Starting at the line that contains "Keep writing the", copy every line down to the line that contains "o['category'] = 'seed heads'", inclusive, exactly as it stands. Omit all other lines.

Available records>

----------

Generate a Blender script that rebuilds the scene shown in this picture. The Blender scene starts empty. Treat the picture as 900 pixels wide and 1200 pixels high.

----------

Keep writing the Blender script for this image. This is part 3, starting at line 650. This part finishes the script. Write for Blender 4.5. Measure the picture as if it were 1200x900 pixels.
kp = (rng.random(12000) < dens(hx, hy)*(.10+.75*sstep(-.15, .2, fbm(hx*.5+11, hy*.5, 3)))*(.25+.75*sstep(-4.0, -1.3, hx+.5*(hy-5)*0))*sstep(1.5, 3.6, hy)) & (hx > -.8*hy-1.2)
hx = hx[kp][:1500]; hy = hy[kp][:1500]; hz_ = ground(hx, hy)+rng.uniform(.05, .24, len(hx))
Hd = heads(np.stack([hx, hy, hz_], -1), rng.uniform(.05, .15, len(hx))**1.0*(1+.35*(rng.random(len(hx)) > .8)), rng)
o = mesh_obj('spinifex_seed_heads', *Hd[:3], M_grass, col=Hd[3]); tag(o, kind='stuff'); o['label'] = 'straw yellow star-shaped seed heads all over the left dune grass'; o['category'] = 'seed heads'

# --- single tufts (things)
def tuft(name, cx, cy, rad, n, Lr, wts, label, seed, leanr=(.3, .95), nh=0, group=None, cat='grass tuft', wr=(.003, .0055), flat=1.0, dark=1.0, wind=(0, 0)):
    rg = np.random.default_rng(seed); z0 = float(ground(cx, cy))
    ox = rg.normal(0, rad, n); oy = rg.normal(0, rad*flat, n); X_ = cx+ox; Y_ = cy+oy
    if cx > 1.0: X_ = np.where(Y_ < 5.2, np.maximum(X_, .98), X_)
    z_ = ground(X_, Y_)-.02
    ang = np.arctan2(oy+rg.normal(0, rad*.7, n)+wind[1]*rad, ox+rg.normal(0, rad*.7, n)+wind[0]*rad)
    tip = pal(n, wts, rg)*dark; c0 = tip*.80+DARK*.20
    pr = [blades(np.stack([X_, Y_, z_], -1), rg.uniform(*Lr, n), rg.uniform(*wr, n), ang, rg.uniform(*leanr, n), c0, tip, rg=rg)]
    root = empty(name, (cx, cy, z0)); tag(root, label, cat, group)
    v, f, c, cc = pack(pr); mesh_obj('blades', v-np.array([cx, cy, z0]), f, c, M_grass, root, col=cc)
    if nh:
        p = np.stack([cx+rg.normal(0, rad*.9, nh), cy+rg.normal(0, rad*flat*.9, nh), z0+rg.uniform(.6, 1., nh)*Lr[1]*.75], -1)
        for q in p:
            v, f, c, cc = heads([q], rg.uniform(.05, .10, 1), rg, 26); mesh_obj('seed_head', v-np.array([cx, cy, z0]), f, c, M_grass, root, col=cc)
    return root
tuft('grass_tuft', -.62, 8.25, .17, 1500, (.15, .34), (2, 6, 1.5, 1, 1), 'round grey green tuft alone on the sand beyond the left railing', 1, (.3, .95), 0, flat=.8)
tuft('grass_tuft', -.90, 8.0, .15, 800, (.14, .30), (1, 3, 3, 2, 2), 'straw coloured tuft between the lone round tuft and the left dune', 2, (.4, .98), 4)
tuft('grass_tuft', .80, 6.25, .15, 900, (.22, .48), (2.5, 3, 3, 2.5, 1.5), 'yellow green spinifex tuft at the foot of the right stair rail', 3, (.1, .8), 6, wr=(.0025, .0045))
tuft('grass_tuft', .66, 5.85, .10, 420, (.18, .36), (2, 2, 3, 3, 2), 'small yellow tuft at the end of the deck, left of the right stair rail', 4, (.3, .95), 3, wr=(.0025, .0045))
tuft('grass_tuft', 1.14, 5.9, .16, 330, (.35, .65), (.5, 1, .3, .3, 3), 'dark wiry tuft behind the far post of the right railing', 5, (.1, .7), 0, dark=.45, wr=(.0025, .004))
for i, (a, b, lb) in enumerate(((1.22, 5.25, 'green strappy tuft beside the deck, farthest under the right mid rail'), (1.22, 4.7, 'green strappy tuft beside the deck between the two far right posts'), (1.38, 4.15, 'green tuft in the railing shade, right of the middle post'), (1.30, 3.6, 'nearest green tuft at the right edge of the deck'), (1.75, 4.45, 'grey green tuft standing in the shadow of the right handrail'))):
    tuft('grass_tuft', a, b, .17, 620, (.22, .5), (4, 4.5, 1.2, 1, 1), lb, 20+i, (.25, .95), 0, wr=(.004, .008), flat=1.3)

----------

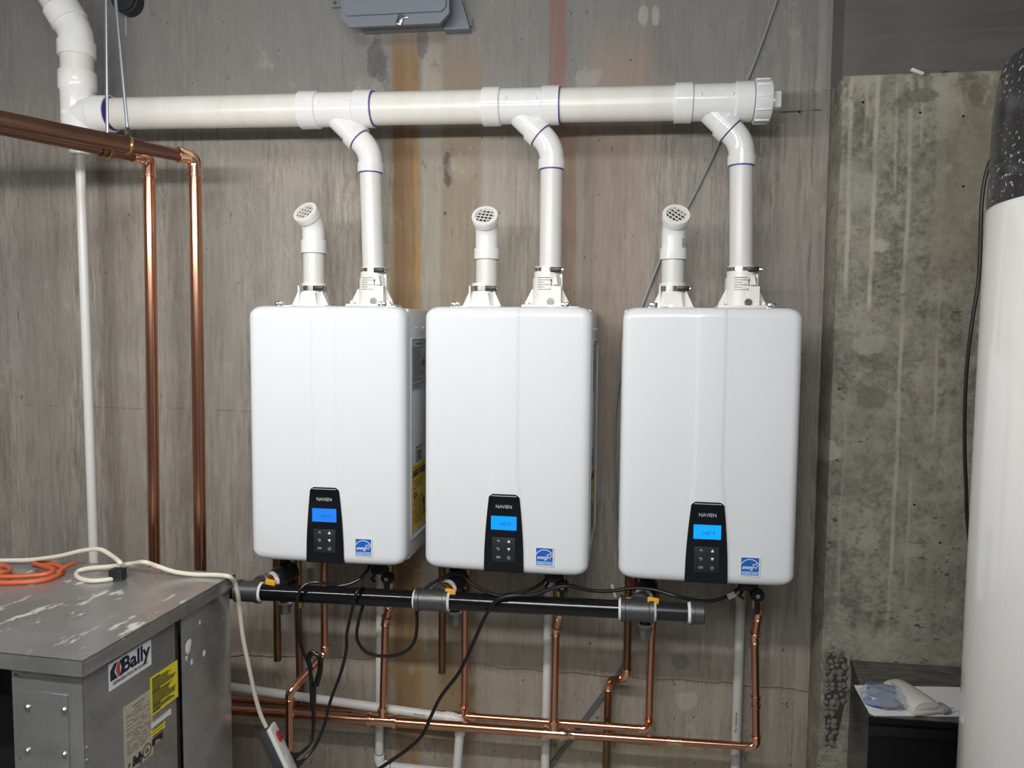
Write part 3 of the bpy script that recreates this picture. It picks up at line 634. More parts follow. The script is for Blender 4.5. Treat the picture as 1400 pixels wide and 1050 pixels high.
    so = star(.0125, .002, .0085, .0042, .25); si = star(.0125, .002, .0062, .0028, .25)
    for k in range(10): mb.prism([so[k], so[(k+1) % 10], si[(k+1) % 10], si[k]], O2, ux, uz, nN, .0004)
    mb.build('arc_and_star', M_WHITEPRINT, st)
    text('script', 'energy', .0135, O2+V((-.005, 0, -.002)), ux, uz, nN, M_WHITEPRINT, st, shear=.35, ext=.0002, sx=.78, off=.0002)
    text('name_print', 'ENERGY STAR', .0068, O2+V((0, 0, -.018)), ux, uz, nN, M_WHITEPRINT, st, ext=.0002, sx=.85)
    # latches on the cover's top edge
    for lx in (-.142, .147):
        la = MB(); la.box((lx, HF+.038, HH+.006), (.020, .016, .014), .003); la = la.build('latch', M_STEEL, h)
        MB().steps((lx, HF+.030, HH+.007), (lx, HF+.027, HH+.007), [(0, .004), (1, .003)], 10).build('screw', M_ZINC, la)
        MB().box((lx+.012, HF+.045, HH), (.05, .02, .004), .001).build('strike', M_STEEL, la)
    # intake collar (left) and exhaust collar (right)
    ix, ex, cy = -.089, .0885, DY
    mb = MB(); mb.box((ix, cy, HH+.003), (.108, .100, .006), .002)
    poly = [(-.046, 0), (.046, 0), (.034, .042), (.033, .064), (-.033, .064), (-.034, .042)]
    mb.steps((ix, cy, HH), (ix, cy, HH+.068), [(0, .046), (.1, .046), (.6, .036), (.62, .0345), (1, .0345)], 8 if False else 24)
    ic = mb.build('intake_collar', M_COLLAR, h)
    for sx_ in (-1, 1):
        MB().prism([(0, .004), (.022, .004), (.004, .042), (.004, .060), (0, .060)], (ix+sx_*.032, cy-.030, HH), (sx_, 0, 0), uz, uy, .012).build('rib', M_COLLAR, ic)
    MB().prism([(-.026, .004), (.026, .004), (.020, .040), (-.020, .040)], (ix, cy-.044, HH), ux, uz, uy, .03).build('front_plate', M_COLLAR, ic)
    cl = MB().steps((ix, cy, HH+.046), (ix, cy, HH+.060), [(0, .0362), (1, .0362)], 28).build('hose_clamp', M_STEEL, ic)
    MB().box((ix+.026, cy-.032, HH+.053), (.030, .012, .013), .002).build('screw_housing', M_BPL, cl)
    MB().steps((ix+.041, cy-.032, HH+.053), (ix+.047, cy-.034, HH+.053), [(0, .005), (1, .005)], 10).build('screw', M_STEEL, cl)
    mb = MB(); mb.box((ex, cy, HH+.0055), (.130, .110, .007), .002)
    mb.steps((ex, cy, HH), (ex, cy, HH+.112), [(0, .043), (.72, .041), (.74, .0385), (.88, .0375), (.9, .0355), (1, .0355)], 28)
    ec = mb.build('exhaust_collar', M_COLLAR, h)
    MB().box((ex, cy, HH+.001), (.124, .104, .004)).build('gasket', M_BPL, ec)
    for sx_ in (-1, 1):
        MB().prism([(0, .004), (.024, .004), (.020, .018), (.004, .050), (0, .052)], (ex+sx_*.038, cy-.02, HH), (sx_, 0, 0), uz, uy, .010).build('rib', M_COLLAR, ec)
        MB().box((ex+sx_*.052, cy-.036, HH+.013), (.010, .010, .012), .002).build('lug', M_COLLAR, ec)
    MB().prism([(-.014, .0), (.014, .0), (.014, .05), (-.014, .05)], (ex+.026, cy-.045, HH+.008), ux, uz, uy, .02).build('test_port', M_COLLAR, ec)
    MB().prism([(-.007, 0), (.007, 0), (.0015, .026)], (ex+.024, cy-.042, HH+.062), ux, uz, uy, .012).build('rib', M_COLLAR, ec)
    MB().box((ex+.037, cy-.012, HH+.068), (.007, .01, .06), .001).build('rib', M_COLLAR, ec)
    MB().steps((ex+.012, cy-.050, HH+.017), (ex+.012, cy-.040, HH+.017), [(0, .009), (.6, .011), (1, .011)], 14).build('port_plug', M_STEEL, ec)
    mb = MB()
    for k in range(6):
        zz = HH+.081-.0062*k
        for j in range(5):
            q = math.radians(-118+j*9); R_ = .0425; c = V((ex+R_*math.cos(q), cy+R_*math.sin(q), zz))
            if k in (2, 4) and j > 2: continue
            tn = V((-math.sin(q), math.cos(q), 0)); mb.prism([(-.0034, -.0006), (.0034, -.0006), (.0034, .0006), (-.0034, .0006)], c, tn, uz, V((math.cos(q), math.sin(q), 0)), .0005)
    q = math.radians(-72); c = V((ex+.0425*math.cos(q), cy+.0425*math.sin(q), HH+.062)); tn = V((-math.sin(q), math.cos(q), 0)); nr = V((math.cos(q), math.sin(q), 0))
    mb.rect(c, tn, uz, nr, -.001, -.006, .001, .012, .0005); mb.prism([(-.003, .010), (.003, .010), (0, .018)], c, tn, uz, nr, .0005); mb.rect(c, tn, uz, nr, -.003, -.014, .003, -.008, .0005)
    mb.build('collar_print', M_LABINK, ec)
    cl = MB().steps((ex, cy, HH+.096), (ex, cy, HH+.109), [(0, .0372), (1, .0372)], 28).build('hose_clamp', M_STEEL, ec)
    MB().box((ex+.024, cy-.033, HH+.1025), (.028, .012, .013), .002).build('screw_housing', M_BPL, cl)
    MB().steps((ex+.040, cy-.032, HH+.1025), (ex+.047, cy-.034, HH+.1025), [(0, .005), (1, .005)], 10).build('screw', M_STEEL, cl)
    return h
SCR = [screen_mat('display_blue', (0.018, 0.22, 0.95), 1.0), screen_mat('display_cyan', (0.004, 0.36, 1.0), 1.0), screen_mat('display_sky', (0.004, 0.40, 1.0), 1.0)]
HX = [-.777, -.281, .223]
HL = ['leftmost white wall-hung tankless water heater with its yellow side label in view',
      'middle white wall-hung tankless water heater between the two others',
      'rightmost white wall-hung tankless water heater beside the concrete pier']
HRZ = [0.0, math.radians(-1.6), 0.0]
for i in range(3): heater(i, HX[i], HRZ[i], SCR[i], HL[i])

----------

Task answer>
Keep writing the Blender script for this image. This is part 3, starting at line 650. This part finishes the script. Write for Blender 4.5. Measure the picture as if it were 1200x900 pixels.
kp = (rng.random(12000) < dens(hx, hy)*(.10+.75*sstep(-.15, .2, fbm(hx*.5+11, hy*.5, 3)))*(.25+.75*sstep(-4.0, -1.3, hx+.5*(hy-5)*0))*sstep(1.5, 3.6, hy)) & (hx > -.8*hy-1.2)
hx = hx[kp][:1500]; hy = hy[kp][:1500]; hz_ = ground(hx, hy)+rng.uniform(.05, .24, len(hx))
Hd = heads(np.stack([hx, hy, hz_], -1), rng.uniform(.05, .15, len(hx))**1.0*(1+.35*(rng.random(len(hx)) > .8)), rng)
o = mesh_obj('spinifex_seed_heads', *Hd[:3], M_grass, col=Hd[3]); tag(o, kind='stuff'); o['label'] = 'straw yellow star-shaped seed heads all over the left dune grass'; o['category'] = 'seed heads'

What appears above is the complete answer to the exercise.